Hisham Nazer, the Saudi oil minister, said on Saturday that the cut should be divided among producers according to their share of output. His statement came after he had met Alirio Parra, the Opec president, who is touring member states in an attempt to drum up a consensus on cuts before the next meeting on 13 February.

No one doubts the need to slash production. Opec ministers decided in November that production in the first three months of this year should be no more than 24.9 million barrels a day, but in December it reached 25.27 million, the highest level since 1980.

The price for the international marker Brent crude has fallen from dollars 21 to dollars 17 since October and oversupply is so acute that even renewed military activity in the Middle East had no lasting effect.

The market has become increasingly sceptical as statements about output cuts have failed to lead to action. Part of the problem has been that Kuwait has been building up its output again and refuses to slow this process down.

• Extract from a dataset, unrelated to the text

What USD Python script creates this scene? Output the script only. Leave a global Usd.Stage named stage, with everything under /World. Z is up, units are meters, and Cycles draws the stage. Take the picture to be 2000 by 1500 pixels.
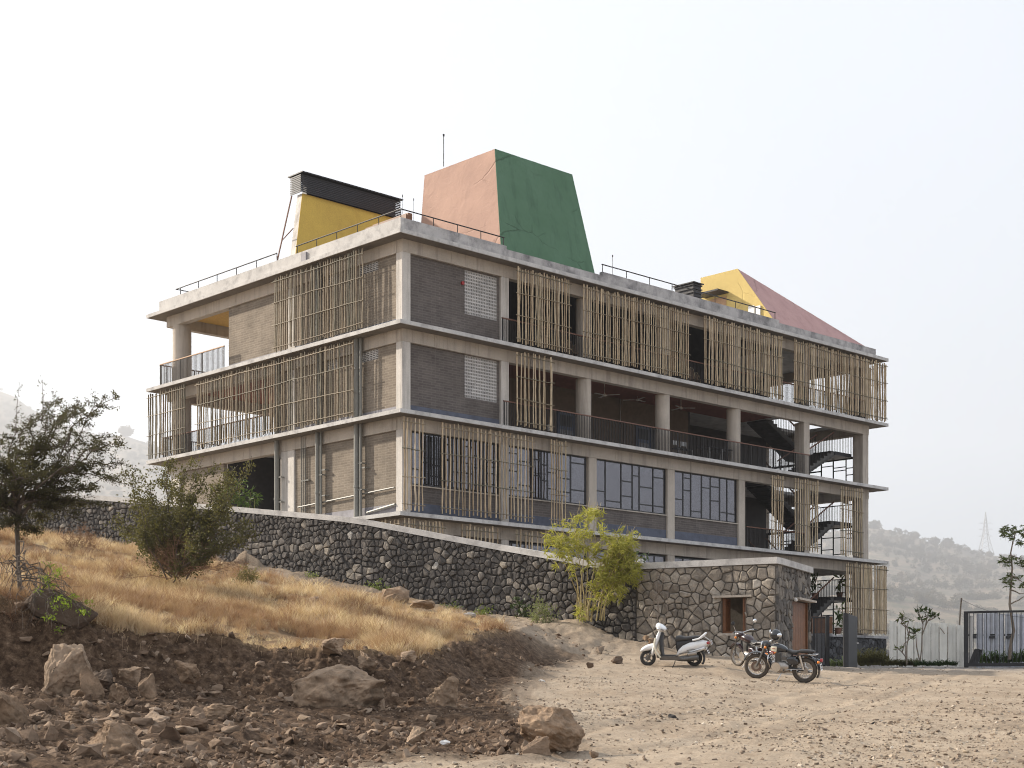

More critical is the antagonism between the two biggest producers, Saudi Arabia and Iran, which refuse to make unilateral cuts.

That is why the latest announcement is important, according to Joe Stanislaw, managing director of Cambridge Energy Research Associates in Paris.

'Saudi Arabia is the key element,' he said yesterday. 'If it can establish leadership in the price-cutting process we could have the basis for an agreement.'

Dr Stanislaw said that if Mr Parra succeeded in finding common ground during his meetings this week, the next Opec meeting could be fruitful.

Mr Parra's job is to come up with an agreement that the oil market believes will lead to real production cuts. The Weekly Petroleum Argus says he wants to introduce an 'innovative mechanism' to stabilise prices. This could be a floor price that triggers automatic volume adjustments, or a formal quota mechanism.